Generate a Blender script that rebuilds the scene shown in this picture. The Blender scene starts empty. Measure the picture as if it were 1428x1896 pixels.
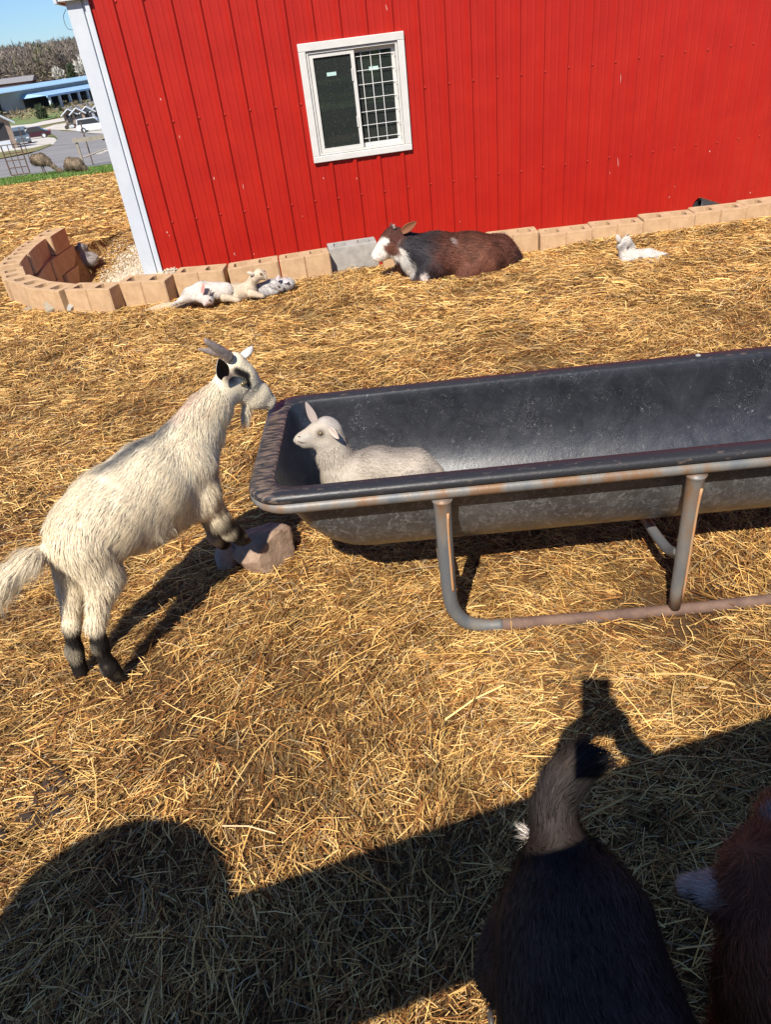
import bpy, math, random
import numpy as np
from mathutils import Vector, Matrix
rnd = random.Random(7); rng = np.random.default_rng(7)
C = bpy.context.scene; COL = C.collection
# ------------------------------------------------------------------ camera, sky, sun, exposure
CAM_H = 1.6; FPX = 1317.0; PITCH = .5954; ROLL = .1255
R0 = np.array([1., 0, 0]); FW = np.array([0, math.cos(PITCH), -math.sin(PITCH)]); U0 = np.array([0, math.sin(PITCH), math.cos(PITCH)])
RC = math.cos(ROLL)*R0 - math.sin(ROLL)*U0; UC = math.sin(ROLL)*R0 + math.cos(ROLL)*U0
cam = bpy.data.cameras.new('camera'); cam.sensor_fit = 'VERTICAL'; cam.sensor_height = 36; cam.lens = FPX/1896*36
cam.clip_start = .003; cam.clip_end = 4000
co = bpy.data.objects.new('camera', cam); COL.objects.link(co); C.camera = co
co.matrix_world = Matrix(((RC[0], UC[0], -FW[0], 0), (RC[1], UC[1], -FW[1], 0), (RC[2], UC[2], -FW[2], CAM_H), (0, 0, 0, 1)))
SUNV = np.array([-.375, -1, 1.176]); SUNV /= np.linalg.norm(SUNV)
w = bpy.data.worlds.new('World'); C.world = w; w.use_nodes = True
sky = w.node_tree.nodes.new('ShaderNodeTexSky'); sky.sky_type = 'NISHITA'; sky.sun_disc = False
sky.sun_elevation = math.asin(SUNV[2]); sky.sun_rotation = math.atan2(SUNV[0], SUNV[1]); sky.air_density = 1.0; sky.dust_density = .15; sky.ozone_density = 1.6; sky.altitude = 300
bg = w.node_tree.nodes['Background']; bg.inputs[1].default_value = .070
tn_ = w.node_tree.nodes.new('ShaderNodeMix'); tn_.data_type = 'RGBA'; tn_.blend_type = 'MULTIPLY'; tn_.inputs[0].default_value = 1; tn_.inputs[7].default_value = (.66, .91, 1.30, 1)
w.node_tree.links.new(sky.outputs[0], tn_.inputs[6]); w.node_tree.links.new(tn_.outputs[2], bg.inputs[0])
sl = bpy.data.lights.new('sun', 'SUN'); sl.energy = 5.0; sl.angle = math.radians(.5); sl.color = (1, .935, .835)
so = bpy.data.objects.new('sun', sl); COL.objects.link(so)
so.rotation_euler = Vector(-SUNV).to_track_quat('-Z', 'Y').to_euler(); so.location = (-3, -9, 12)
C.view_settings.view_transform = 'Standard'; C.view_settings.look = 'None'; C.view_settings.exposure = .5; C.view_settings.gamma = 1
C.cycles.max_bounces = 6; C.cycles.use_denoising = True

# ------------------------------------------------------------------ measuring helpers
def ray(x, y): return FW + RC*(x-714)/FPX - UC*(y-948)/FPX
def G(x, y, z=0.):
    d = ray(x, y); t = (z-CAM_H)/d[2]; return np.array([0, 0, CAM_H]) + d*t
def atY(x, y, Y):
    d = ray(x, y); return np.array([0, 0, CAM_H]) + d*Y/d[1]
def SG(P0, phi):
    n = np.array([math.sin(phi), -math.cos(phi), 0.])
    def f(x, y, off=0.):
        P = np.array([P0[0], P0[1], 0]) + n*off; d = ray(x, y); o = np.array([0, 0, CAM_H])
        return o + d*(((P-o) @ n)/(d @ n))
    return f, n
def RP(px, P): return px*float((np.asarray(P)-[0, 0, CAM_H]) @ FW)/FPX
def proj(P):
    v = P-np.array([0, 0, CAM_H]); d = v @ FW; return 714+FPX*(v @ RC)/d, 948-FPX*(v @ UC)/d, d

# ------------------------------------------------------------------ terrain height
WT = .1011; RIB0 = np.array([-1.6623, 7.2452]); WD = np.array([math.cos(WT), math.sin(WT)]); WN = np.array([WD[1], -WD[0]])  # wall direction, outward normal
def WP(s, z, out=0.):
    p = RIB0 + WD*s + WN*out; return np.array([p[0], p[1], z])
PIT = np.array([(5.2, 5.75), (3.2, 5.83), (1.3, 5.80), (.0, 5.98), (-.4, 5.83), (-.8, 5.78), (-1.22, 5.78), (-1.62, 5.70), (-2.02, 5.68), (-2.38, 5.86), (-2.68, 6.14), (-2.92, 6.49), (-3.09, 6.97), (-3.19, 7.40), (-3.22, 7.75), (-3.02, 8.28)])
PROF_Y = np.array([-3000, 7, 9, 11, 21, 33, 38, 60, 90, 135, 180, 260, 330, 600, 900, 1500, 3000.])
PROF_Z = np.array([0, 0, -.10, -.2, -.85, -2.05, -2.45, -3.6, -4.95, -7.1, -6.5, -6.5, -3.4, .5, 9, 10, 10.])
def vnoise(x, y, s=1., seed=0):
    a = np.sin(x*s*1.7+seed)+np.sin(y*s*2.1+seed*1.3+.5)+np.sin((x+y)*s*1.3+seed*2.1)+np.sin((x-y)*s*2.9+seed*.7)+np.sin(x*s*4.3+y*s*1.1+seed*3)*.6+np.sin(y*s*5.1-x*s*2.3+seed)*.6
    return a/5.2
def inpit(x, y):
    P = np.vstack([PIT, [(-2.6, 9.6), (-2.6, 14), (5.2, 14)]]); ins = np.zeros(x.shape, bool); dist = np.full(x.shape, 1e9); n = len(P)
    for i in range(n):
        a = P[i]; b = P[(i+1) % n]
        c = ((a[1] > y) != (b[1] > y))
        with np.errstate(divide='ignore', invalid='ignore'): xi = (b[0]-a[0])*(y-a[1])/(b[1]-a[1])+a[0]
        ins ^= c & (x < xi)
        if i < len(PIT)-1:
            ab = b-a; t = np.clip(((x-a[0])*ab[0]+(y-a[1])*ab[1])/(ab @ ab), 0, 1)
            dist = np.minimum(dist, np.hypot(x-a[0]-t*ab[0], y-a[1]-t*ab[1]))
    return ins, dist
def hgt(x, y):
    x = np.asarray(x, float); y = np.asarray(y, float)
    z = np.interp(np.where(x < 8, y, y), PROF_Y, PROF_Z)
    ins, d = inpit(x, y)
    t = np.clip((np.where(ins, d, -d)-.015)/.06, 0, 1)
    low = -.42+.24*np.clip((y-6.3)/1.3, 0, 1)*np.clip((x+2.75)/.7, 0, 1)+.12*np.clip((x+2.6)/.8, 0, 1)*(y < 7.6)*(x > -2.7)-.5*np.clip((x+1.75)/.5, 0, 1)*(y < 8.6)
    low = np.where((y > 8.2) & (x < -1.7), low*(1-np.clip((y-8.2)/.8, 0, 1))-.15*np.clip((y-8.2)/.8, 0, 1), low); fade = np.clip((12-y)/4, 0, 1)
    z = z*(1-t*fade)+low*t*fade
    near = np.clip((6.5-np.hypot(x, np.maximum(y-1, 0)))/2, 0, 1)
    z = z+near*(1-t)*.012*vnoise(x, y, 2.2, 3)+ (1-t)*.055*np.exp(-((y-5.58)/.12)**2)*np.clip((x-1.45)/.3, 0, 1)
    return z
def hz(x, y): return float(hgt(np.array([x]), np.array([y]))[0])
def drop(px, py, lo=6., hi=1400.):                      # where a line of sight meets the terrain
    d = ray(px, py); Y = np.geomspace(lo, hi, 4000); P = np.array([0, 0, CAM_H])+d[None, :]*(Y/d[1])[:, None]
    below = P[:, 2] < hgt(P[:, 0], P[:, 1]); i = int(np.argmax(below)); p = P[i] if below.any() else P[-1]
    return np.array([p[0], p[1], hz(p[0], p[1])])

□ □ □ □

Exercise -> Go through the material above and print all of it exactly, except the pictures.

Answer to this exercise ->
Generate a Blender script that rebuilds the scene shown in this picture. The Blender scene starts empty. Measure the picture as if it were 1428x1896 pixels.
import bpy, math, random
import numpy as np
from mathutils import Vector, Matrix
rnd = random.Random(7); rng = np.random.default_rng(7)
C = bpy.context.scene; COL = C.collection
# ------------------------------------------------------------------ camera, sky, sun, exposure
CAM_H = 1.6; FPX = 1317.0; PITCH = .5954; ROLL = .1255
R0 = np.array([1., 0, 0]); FW = np.array([0, math.cos(PITCH), -math.sin(PITCH)]); U0 = np.array([0, math.sin(PITCH), math.cos(PITCH)])
RC = math.cos(ROLL)*R0 - math.sin(ROLL)*U0; UC = math.sin(ROLL)*R0 + math.cos(ROLL)*U0
cam = bpy.data.cameras.new('camera'); cam.sensor_fit = 'VERTICAL'; cam.sensor_height = 36; cam.lens = FPX/1896*36
cam.clip_start = .003; cam.clip_end = 4000
co = bpy.data.objects.new('camera', cam); COL.objects.link(co); C.camera = co
co.matrix_world = Matrix(((RC[0], UC[0], -FW[0], 0), (RC[1], UC[1], -FW[1], 0), (RC[2], UC[2], -FW[2], CAM_H), (0, 0, 0, 1)))
SUNV = np.array([-.375, -1, 1.176]); SUNV /= np.linalg.norm(SUNV)
w = bpy.data.worlds.new('World'); C.world = w; w.use_nodes = True
sky = w.node_tree.nodes.new('ShaderNodeTexSky'); sky.sky_type = 'NISHITA'; sky.sun_disc = False
sky.sun_elevation = math.asin(SUNV[2]); sky.sun_rotation = math.atan2(SUNV[0], SUNV[1]); sky.air_density = 1.0; sky.dust_density = .15; sky.ozone_density = 1.6; sky.altitude = 300
bg = w.node_tree.nodes['Background']; bg.inputs[1].default_value = .070
tn_ = w.node_tree.nodes.new('ShaderNodeMix'); tn_.data_type = 'RGBA'; tn_.blend_type = 'MULTIPLY'; tn_.inputs[0].default_value = 1; tn_.inputs[7].default_value = (.66, .91, 1.30, 1)
w.node_tree.links.new(sky.outputs[0], tn_.inputs[6]); w.node_tree.links.new(tn_.outputs[2], bg.inputs[0])
sl = bpy.data.lights.new('sun', 'SUN'); sl.energy = 5.0; sl.angle = math.radians(.5); sl.color = (1, .935, .835)
so = bpy.data.objects.new('sun', sl); COL.objects.link(so)
so.rotation_euler = Vector(-SUNV).to_track_quat('-Z', 'Y').to_euler(); so.location = (-3, -9, 12)
C.view_settings.view_transform = 'Standard'; C.view_settings.look = 'None'; C.view_settings.exposure = .5; C.view_settings.gamma = 1
C.cycles.max_bounces = 6; C.cycles.use_denoising = True

# ------------------------------------------------------------------ measuring helpers
def ray(x, y): return FW + RC*(x-714)/FPX - UC*(y-948)/FPX
def G(x, y, z=0.):
    d = ray(x, y); t = (z-CAM_H)/d[2]; return np.array([0, 0, CAM_H]) + d*t
def atY(x, y, Y):
    d = ray(x, y); return np.array([0, 0, CAM_H]) + d*Y/d[1]
def SG(P0, phi):
    n = np.array([math.sin(phi), -math.cos(phi), 0.])
    def f(x, y, off=0.):
        P = np.array([P0[0], P0[1], 0]) + n*off; d = ray(x, y); o = np.array([0, 0, CAM_H])
        return o + d*(((P-o) @ n)/(d @ n))
    return f, n
def RP(px, P): return px*float((np.asarray(P)-[0, 0, CAM_H]) @ FW)/FPX
def proj(P):
    v = P-np.array([0, 0, CAM_H]); d = v @ FW; return 714+FPX*(v @ RC)/d, 948-FPX*(v @ UC)/d, d

# ------------------------------------------------------------------ terrain height
WT = .1011; RIB0 = np.array([-1.6623, 7.2452]); WD = np.array([math.cos(WT), math.sin(WT)]); WN = np.array([WD[1], -WD[0]])  # wall direction, outward normal
def WP(s, z, out=0.):
    p = RIB0 + WD*s + WN*out; return np.array([p[0], p[1], z])
PIT = np.array([(5.2, 5.75), (3.2, 5.83), (1.3, 5.80), (.0, 5.98), (-.4, 5.83), (-.8, 5.78), (-1.22, 5.78), (-1.62, 5.70), (-2.02, 5.68), (-2.38, 5.86), (-2.68, 6.14), (-2.92, 6.49), (-3.09, 6.97), (-3.19, 7.40), (-3.22, 7.75), (-3.02, 8.28)])
PROF_Y = np.array([-3000, 7, 9, 11, 21, 33, 38, 60, 90, 135, 180, 260, 330, 600, 900, 1500, 3000.])
PROF_Z = np.array([0, 0, -.10, -.2, -.85, -2.05, -2.45, -3.6, -4.95, -7.1, -6.5, -6.5, -3.4, .5, 9, 10, 10.])
def vnoise(x, y, s=1., seed=0):
    a = np.sin(x*s*1.7+seed)+np.sin(y*s*2.1+seed*1.3+.5)+np.sin((x+y)*s*1.3+seed*2.1)+np.sin((x-y)*s*2.9+seed*.7)+np.sin(x*s*4.3+y*s*1.1+seed*3)*.6+np.sin(y*s*5.1-x*s*2.3+seed)*.6
    return a/5.2
def inpit(x, y):
    P = np.vstack([PIT, [(-2.6, 9.6), (-2.6, 14), (5.2, 14)]]); ins = np.zeros(x.shape, bool); dist = np.full(x.shape, 1e9); n = len(P)
    for i in range(n):
        a = P[i]; b = P[(i+1) % n]
        c = ((a[1] > y) != (b[1] > y))
        with np.errstate(divide='ignore', invalid='ignore'): xi = (b[0]-a[0])*(y-a[1])/(b[1]-a[1])+a[0]
        ins ^= c & (x < xi)
        if i < len(PIT)-1:
            ab = b-a; t = np.clip(((x-a[0])*ab[0]+(y-a[1])*ab[1])/(ab @ ab), 0, 1)
            dist = np.minimum(dist, np.hypot(x-a[0]-t*ab[0], y-a[1]-t*ab[1]))
    return ins, dist
def hgt(x, y):
    x = np.asarray(x, float); y = np.asarray(y, float)
    z = np.interp(np.where(x < 8, y, y), PROF_Y, PROF_Z)
    ins, d = inpit(x, y)
    t = np.clip((np.where(ins, d, -d)-.015)/.06, 0, 1)
    low = -.42+.24*np.clip((y-6.3)/1.3, 0, 1)*np.clip((x+2.75)/.7, 0, 1)+.12*np.clip((x+2.6)/.8, 0, 1)*(y < 7.6)*(x > -2.7)-.5*np.clip((x+1.75)/.5, 0, 1)*(y < 8.6)
    low = np.where((y > 8.2) & (x < -1.7), low*(1-np.clip((y-8.2)/.8, 0, 1))-.15*np.clip((y-8.2)/.8, 0, 1), low); fade = np.clip((12-y)/4, 0, 1)
    z = z*(1-t*fade)+low*t*fade
    near = np.clip((6.5-np.hypot(x, np.maximum(y-1, 0)))/2, 0, 1)
    z = z+near*(1-t)*.012*vnoise(x, y, 2.2, 3)+ (1-t)*.055*np.exp(-((y-5.58)/.12)**2)*np.clip((x-1.45)/.3, 0, 1)
    return z
def hz(x, y): return float(hgt(np.array([x]), np.array([y]))[0])
def drop(px, py, lo=6., hi=1400.):                      # where a line of sight meets the terrain
    d = ray(px, py); Y = np.geomspace(lo, hi, 4000); P = np.array([0, 0, CAM_H])+d[None, :]*(Y/d[1])[:, None]
    below = P[:, 2] < hgt(P[:, 0], P[:, 1]); i = int(np.argmax(below)); p = P[i] if below.any() else P[-1]
    return np.array([p[0], p[1], hz(p[0], p[1])])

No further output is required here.